▸ What to produce
Count the lines below that contain the word "Write", and reply with only that number.

==== Excerpted data

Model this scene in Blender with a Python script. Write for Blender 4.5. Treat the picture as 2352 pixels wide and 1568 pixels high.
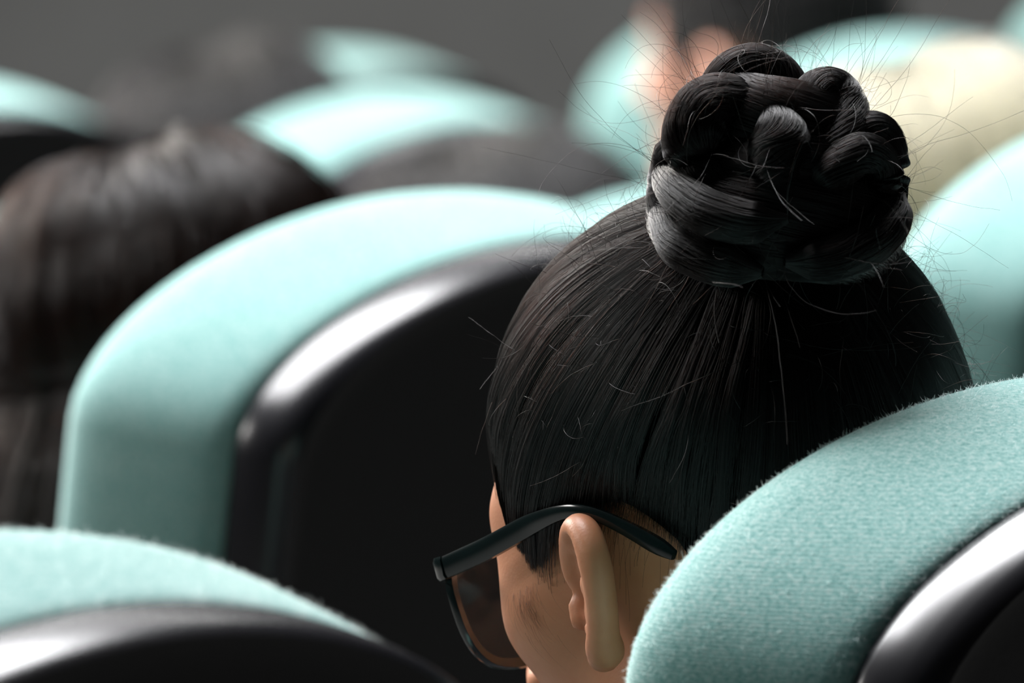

========
==== Excerpted data

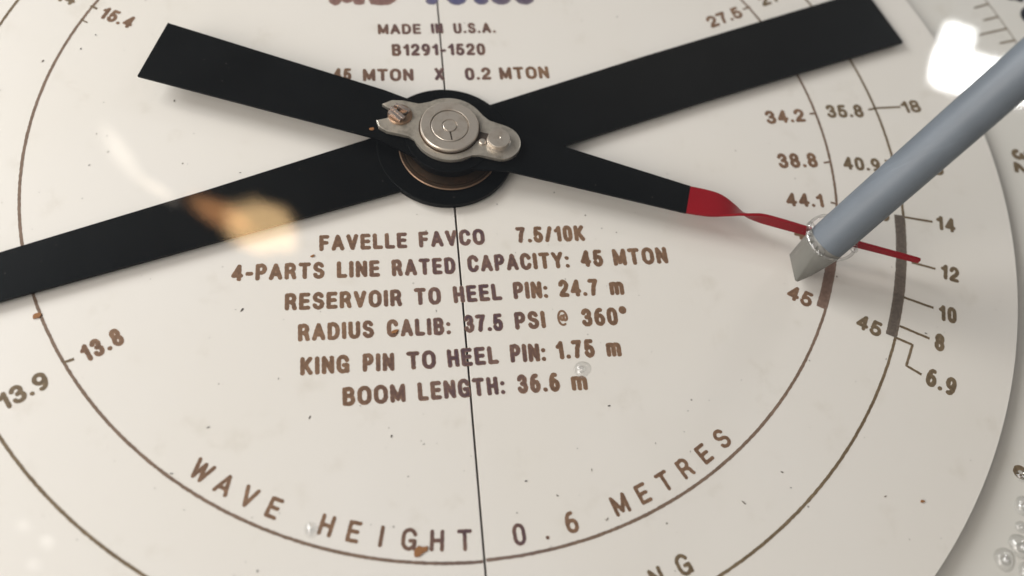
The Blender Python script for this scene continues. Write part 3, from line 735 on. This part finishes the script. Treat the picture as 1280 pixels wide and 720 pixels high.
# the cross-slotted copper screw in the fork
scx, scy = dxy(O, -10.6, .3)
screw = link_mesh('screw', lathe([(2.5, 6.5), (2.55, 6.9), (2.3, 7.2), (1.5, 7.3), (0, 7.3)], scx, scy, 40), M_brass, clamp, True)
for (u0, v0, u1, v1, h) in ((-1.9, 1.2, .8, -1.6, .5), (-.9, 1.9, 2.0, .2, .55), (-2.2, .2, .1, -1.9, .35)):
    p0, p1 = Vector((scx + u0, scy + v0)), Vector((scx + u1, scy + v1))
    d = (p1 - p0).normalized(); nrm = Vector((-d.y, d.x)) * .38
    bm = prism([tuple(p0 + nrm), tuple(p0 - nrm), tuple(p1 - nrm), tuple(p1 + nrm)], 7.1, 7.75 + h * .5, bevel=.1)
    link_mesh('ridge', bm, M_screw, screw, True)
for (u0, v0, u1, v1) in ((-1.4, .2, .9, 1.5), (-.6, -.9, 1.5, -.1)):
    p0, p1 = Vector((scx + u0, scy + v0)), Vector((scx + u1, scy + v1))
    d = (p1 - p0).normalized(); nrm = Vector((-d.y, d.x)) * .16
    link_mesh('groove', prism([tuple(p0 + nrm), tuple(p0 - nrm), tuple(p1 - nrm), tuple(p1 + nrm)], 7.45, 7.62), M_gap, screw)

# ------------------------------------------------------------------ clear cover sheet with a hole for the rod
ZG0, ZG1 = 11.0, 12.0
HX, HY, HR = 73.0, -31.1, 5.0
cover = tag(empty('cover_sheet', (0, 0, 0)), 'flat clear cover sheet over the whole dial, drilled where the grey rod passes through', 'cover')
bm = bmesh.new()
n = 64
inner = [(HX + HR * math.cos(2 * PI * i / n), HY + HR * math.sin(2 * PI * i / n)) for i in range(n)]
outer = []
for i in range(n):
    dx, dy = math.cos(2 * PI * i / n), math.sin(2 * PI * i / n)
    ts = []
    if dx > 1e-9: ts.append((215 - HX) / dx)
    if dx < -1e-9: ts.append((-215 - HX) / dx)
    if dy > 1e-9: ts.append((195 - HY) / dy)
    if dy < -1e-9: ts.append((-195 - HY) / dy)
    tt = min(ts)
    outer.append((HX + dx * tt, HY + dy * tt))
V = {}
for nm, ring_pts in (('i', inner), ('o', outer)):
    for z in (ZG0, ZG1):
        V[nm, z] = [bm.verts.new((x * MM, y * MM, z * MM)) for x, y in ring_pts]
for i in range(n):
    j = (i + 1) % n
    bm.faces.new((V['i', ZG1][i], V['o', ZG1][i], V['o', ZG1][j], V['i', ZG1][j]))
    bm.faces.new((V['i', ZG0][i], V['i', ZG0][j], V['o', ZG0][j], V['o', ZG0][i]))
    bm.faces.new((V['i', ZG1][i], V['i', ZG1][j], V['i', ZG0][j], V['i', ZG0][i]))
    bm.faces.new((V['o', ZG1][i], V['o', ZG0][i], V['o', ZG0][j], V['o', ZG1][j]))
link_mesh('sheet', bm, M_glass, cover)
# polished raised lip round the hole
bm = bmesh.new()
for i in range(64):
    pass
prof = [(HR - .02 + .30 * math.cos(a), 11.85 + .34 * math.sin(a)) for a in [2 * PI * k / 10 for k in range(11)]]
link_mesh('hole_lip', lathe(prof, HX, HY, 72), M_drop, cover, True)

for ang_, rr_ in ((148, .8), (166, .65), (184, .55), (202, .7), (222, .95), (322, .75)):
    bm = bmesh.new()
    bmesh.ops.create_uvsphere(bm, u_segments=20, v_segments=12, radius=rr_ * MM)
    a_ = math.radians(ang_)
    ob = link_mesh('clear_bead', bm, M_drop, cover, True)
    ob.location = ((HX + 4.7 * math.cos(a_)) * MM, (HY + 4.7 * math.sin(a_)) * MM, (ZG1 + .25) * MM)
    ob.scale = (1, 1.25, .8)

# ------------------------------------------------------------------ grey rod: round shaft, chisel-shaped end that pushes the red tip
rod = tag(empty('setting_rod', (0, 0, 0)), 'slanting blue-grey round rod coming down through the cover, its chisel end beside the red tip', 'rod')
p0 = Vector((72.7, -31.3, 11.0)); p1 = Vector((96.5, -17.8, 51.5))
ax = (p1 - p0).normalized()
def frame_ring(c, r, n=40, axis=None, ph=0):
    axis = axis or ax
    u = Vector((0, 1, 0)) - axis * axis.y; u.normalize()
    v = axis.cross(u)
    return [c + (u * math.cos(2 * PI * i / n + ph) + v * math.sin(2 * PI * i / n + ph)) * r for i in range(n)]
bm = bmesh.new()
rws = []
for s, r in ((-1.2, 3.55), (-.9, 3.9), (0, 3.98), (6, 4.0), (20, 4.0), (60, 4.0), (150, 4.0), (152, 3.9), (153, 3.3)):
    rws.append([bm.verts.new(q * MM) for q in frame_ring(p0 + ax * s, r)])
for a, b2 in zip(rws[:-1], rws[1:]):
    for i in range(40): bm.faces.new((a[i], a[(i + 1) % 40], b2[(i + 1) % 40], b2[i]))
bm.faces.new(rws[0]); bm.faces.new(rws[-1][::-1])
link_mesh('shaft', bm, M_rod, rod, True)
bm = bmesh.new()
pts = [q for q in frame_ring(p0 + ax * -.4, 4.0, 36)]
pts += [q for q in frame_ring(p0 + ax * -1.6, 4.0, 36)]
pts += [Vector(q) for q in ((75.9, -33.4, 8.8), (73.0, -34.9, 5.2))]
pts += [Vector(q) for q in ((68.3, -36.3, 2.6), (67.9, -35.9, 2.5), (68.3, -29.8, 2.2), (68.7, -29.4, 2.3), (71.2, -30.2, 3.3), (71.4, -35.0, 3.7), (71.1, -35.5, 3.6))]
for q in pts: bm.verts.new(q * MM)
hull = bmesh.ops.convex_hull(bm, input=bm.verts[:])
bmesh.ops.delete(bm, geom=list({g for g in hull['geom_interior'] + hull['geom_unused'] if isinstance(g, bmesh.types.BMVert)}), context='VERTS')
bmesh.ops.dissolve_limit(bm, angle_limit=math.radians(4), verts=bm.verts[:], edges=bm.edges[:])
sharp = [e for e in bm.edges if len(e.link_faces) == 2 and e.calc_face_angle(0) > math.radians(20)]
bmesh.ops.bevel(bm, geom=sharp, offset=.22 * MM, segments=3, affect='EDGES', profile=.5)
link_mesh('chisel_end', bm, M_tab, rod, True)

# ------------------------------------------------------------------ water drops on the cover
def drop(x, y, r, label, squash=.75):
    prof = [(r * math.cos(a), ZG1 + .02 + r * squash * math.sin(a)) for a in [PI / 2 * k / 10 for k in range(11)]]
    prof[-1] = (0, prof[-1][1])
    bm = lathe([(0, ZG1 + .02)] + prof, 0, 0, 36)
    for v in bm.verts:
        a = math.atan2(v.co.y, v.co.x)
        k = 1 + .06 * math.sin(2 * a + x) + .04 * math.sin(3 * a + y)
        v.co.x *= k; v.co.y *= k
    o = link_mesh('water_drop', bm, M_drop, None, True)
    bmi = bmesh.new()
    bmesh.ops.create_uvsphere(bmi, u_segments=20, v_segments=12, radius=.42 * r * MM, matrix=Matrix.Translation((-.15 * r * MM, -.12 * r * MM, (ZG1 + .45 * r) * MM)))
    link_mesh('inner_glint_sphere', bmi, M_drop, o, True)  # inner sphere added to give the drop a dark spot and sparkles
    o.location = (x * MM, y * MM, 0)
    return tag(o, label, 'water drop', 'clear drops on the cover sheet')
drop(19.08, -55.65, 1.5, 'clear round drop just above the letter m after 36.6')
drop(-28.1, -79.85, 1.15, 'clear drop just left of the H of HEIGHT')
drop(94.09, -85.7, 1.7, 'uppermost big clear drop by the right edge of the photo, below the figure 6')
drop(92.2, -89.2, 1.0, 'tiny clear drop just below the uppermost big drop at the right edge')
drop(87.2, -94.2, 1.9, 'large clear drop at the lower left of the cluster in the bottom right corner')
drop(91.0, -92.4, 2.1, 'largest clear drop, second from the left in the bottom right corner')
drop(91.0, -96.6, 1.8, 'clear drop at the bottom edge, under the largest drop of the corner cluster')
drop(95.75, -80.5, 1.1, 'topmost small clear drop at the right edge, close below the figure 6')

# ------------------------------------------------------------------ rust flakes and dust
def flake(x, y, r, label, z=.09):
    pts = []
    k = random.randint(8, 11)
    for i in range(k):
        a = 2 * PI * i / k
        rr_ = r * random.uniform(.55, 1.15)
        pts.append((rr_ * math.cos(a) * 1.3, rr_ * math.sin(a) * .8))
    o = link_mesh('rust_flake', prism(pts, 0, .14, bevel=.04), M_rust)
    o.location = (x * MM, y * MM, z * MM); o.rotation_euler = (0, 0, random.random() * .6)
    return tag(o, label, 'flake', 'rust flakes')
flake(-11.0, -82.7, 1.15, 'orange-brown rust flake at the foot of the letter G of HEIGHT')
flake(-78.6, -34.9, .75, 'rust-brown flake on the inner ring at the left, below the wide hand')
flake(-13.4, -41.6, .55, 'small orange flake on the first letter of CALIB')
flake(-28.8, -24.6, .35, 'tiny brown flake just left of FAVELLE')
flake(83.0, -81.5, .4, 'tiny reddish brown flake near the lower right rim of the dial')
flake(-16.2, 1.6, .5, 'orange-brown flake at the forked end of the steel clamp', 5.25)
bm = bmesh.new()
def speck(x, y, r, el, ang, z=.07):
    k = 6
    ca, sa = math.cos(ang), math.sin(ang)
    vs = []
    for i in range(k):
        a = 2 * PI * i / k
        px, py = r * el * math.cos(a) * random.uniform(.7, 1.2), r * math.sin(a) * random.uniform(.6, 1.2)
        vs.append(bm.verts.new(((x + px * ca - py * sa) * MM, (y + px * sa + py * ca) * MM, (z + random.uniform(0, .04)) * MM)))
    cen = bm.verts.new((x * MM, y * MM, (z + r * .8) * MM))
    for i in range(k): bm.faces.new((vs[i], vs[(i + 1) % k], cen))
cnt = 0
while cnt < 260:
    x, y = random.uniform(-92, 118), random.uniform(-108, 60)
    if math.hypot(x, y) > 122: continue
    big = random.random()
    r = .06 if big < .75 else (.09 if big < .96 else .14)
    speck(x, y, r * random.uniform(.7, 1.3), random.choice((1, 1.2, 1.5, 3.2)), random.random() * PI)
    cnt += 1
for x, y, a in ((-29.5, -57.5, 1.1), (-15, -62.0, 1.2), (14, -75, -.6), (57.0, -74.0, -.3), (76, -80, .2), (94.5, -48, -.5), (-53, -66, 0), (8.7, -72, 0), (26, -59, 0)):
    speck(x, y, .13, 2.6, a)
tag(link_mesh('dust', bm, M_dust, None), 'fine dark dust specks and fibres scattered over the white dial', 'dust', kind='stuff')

========

▸ Output of the exercise
2